__Data lines__.
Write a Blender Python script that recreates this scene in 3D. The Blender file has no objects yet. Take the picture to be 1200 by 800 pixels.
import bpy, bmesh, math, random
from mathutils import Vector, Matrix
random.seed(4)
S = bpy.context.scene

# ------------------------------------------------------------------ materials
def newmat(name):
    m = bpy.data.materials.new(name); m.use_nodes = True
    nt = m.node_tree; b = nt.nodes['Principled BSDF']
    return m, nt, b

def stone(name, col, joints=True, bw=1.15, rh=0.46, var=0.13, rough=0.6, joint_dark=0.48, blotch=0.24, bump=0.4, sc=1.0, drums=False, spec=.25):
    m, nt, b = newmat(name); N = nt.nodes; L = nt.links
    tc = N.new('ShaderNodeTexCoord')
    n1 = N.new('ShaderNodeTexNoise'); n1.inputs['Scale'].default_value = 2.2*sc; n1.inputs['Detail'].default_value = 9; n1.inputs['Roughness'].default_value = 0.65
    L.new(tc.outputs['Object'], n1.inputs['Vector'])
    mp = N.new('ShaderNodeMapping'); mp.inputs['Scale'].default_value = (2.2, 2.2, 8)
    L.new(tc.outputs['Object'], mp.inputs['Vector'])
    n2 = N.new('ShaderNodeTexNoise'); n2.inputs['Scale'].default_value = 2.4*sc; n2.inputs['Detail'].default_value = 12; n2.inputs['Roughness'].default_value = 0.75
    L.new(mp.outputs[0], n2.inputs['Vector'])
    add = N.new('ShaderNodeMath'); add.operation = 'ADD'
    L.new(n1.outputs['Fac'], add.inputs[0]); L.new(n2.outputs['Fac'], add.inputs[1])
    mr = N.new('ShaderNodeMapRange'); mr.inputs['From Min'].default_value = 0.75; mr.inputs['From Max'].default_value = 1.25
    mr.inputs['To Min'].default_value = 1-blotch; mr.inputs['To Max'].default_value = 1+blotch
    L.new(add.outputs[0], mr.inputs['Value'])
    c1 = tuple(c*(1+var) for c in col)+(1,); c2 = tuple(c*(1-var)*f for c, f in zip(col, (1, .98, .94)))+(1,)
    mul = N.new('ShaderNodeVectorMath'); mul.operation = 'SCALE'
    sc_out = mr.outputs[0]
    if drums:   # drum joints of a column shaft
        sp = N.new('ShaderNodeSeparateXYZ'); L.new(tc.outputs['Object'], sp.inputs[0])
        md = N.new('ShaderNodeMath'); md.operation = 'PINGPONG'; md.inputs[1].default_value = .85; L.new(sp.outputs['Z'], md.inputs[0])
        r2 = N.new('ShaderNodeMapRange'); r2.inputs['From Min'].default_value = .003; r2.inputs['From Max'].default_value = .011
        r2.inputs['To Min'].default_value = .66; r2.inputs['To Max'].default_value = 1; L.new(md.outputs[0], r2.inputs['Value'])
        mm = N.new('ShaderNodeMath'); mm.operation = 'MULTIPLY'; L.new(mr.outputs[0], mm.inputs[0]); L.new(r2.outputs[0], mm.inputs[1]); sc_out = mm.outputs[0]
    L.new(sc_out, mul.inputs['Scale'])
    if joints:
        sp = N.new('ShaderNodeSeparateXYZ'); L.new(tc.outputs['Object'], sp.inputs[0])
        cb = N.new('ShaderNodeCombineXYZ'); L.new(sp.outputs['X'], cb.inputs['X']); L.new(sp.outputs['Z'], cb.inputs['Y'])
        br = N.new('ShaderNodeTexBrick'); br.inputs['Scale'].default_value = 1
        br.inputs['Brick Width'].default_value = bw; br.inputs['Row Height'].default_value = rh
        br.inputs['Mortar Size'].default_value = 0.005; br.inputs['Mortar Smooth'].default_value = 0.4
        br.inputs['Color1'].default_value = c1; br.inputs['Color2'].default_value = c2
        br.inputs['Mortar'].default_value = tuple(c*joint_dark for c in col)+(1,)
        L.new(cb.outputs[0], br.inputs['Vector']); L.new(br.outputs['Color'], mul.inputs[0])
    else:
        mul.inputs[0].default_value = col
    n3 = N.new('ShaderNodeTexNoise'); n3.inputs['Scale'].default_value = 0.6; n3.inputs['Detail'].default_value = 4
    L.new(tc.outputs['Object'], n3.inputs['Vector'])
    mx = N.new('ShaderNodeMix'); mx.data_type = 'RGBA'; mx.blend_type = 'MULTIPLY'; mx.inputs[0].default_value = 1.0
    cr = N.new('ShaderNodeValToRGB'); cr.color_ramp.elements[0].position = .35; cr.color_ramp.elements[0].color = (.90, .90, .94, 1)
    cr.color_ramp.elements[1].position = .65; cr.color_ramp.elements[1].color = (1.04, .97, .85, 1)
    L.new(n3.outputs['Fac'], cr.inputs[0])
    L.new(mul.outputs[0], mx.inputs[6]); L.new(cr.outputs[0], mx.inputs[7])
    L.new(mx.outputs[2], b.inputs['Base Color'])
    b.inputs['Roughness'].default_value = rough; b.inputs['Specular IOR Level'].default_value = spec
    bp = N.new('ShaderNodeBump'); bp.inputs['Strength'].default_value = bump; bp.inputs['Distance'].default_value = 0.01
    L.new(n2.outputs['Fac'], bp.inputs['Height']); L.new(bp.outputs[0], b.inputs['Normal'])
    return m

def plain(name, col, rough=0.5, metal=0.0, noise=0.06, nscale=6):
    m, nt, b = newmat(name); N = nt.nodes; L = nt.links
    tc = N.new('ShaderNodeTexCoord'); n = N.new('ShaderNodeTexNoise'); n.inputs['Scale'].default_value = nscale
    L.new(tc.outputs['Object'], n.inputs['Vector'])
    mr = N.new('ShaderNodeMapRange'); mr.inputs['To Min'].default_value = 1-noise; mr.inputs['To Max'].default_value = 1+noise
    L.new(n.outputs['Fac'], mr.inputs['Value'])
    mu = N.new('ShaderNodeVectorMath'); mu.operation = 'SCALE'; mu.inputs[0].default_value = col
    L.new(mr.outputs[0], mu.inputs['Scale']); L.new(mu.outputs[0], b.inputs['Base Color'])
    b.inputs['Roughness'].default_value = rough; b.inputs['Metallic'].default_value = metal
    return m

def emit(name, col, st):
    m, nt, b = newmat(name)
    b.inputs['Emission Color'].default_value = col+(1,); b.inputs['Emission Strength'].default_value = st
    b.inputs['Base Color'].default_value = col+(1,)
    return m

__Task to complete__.
Please transcribe, exactly and with nothing added, the lines from the first line of the material above through the line that contains "return m, nt, b".

__Full response__.
Write a Blender Python script that recreates this scene in 3D. The Blender file has no objects yet. Take the picture to be 1200 by 800 pixels.
import bpy, bmesh, math, random
from mathutils import Vector, Matrix
random.seed(4)
S = bpy.context.scene

# ------------------------------------------------------------------ materials
def newmat(name):
    m = bpy.data.materials.new(name); m.use_nodes = True
    nt = m.node_tree; b = nt.nodes['Principled BSDF']
    return m, nt, b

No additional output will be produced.